25 Maar de kinderen van Dan zeiden tot hem: Laat uw stem bij
ons niet horen, opdat niet misschien mannen, van bitteren gemoede, op u
aanvallen, en gij uw leven verliest, en het leven van uw huis.
26 Alzo gingen de kinderen van Dan huns weegs; en Micha, ziende,
dat zij sterker waren dan hij, zo keerde hij om, en kwam weder tot zijn huis.
27 Zij dan namen wat Micha gemaakt had, en den priester, die
hij gehad had, en kwamen te Lais, tot een stil en zeker volk, en sloegen hen
met de scherpte des zwaards, en de stad verbrandden zij met vuur.
28 En er was niemand, die hen verloste; want zij was verre van
Sidon, en zij hadden niets met enigen mens te doen; en zij lag in het dal, dat
bij Beth-Rechob is. Daarna herbouwden zij de stad, en woonden daarin.

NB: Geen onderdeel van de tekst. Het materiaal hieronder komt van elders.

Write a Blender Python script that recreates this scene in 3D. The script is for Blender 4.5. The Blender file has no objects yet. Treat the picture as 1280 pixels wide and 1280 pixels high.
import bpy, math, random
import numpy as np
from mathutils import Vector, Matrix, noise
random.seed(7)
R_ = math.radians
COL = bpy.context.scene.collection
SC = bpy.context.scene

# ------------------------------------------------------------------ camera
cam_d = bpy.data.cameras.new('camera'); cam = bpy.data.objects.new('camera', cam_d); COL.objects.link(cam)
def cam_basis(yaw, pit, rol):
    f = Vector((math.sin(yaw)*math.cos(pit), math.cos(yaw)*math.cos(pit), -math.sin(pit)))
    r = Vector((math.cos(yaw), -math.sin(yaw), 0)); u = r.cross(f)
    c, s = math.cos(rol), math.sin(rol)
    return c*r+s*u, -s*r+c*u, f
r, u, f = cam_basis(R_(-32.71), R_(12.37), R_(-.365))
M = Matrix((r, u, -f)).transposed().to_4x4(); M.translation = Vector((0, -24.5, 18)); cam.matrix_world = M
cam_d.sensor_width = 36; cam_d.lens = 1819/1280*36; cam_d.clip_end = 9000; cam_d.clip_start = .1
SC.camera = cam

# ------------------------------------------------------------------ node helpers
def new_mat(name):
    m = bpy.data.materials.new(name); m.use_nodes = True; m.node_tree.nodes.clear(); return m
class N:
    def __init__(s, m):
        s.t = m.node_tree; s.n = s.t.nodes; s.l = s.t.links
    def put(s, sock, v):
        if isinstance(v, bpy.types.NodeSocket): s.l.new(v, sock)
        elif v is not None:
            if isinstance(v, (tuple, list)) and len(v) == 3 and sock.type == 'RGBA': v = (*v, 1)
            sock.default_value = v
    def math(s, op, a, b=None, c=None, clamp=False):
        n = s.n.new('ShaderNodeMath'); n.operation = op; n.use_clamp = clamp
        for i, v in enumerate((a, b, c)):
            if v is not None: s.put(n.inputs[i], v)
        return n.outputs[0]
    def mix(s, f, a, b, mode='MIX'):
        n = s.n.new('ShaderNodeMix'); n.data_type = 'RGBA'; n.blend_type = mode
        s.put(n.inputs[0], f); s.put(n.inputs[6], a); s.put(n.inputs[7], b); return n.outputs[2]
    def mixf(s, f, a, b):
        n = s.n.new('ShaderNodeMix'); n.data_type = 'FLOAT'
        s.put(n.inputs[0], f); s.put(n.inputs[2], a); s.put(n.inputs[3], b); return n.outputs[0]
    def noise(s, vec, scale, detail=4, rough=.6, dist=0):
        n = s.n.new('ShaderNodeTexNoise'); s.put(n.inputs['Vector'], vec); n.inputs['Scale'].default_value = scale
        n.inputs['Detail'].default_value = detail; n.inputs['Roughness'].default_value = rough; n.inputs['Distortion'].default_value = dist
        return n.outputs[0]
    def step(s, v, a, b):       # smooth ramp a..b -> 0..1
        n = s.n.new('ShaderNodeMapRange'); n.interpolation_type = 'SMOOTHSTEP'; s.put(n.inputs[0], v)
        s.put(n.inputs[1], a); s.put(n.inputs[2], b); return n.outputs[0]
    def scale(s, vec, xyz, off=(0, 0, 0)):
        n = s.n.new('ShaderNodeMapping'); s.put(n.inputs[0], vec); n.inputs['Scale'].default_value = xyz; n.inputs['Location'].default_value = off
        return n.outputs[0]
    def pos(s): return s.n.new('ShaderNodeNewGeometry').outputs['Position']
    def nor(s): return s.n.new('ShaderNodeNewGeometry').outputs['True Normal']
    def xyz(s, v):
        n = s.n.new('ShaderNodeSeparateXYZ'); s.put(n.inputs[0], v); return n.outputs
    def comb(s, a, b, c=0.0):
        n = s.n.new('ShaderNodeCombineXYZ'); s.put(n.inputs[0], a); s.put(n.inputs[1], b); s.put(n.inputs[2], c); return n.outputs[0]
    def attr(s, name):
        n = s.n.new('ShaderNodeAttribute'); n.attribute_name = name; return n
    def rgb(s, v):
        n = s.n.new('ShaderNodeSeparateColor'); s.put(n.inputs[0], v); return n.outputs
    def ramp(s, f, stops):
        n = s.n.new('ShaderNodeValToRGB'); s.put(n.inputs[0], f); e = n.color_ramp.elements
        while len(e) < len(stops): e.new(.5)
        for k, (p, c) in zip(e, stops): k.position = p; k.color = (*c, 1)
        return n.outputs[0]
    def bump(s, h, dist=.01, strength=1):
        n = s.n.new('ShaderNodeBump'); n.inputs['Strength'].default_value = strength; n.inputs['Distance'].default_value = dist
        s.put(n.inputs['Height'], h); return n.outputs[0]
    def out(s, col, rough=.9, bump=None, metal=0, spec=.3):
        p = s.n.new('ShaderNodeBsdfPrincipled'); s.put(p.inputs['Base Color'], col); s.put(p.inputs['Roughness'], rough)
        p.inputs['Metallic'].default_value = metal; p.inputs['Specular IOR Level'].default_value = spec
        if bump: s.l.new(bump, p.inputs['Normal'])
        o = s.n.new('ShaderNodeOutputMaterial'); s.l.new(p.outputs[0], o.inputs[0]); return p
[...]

29 En zij noemden den naam der stad Dan, naar den naam huns
vaders Dan, die aan Israel geboren was; hoewel de naam dezer stad te voren Lais
was.
30 En de kinderen van Dan richtten voor zich dat gesneden
beeld op; en Jonathan, de zoon van Gersom, den zoon van Manasse, hij en zijn
zonen waren priesters voor den stam der Danieten, tot den dag toe, dat het land
gevankelijk is weggevoerd.
31 Alzo stelden zij onder zich het gesneden beeld van Micha,
dat hij gemaakt had, al de dagen, dat het huis Gods te Silo was.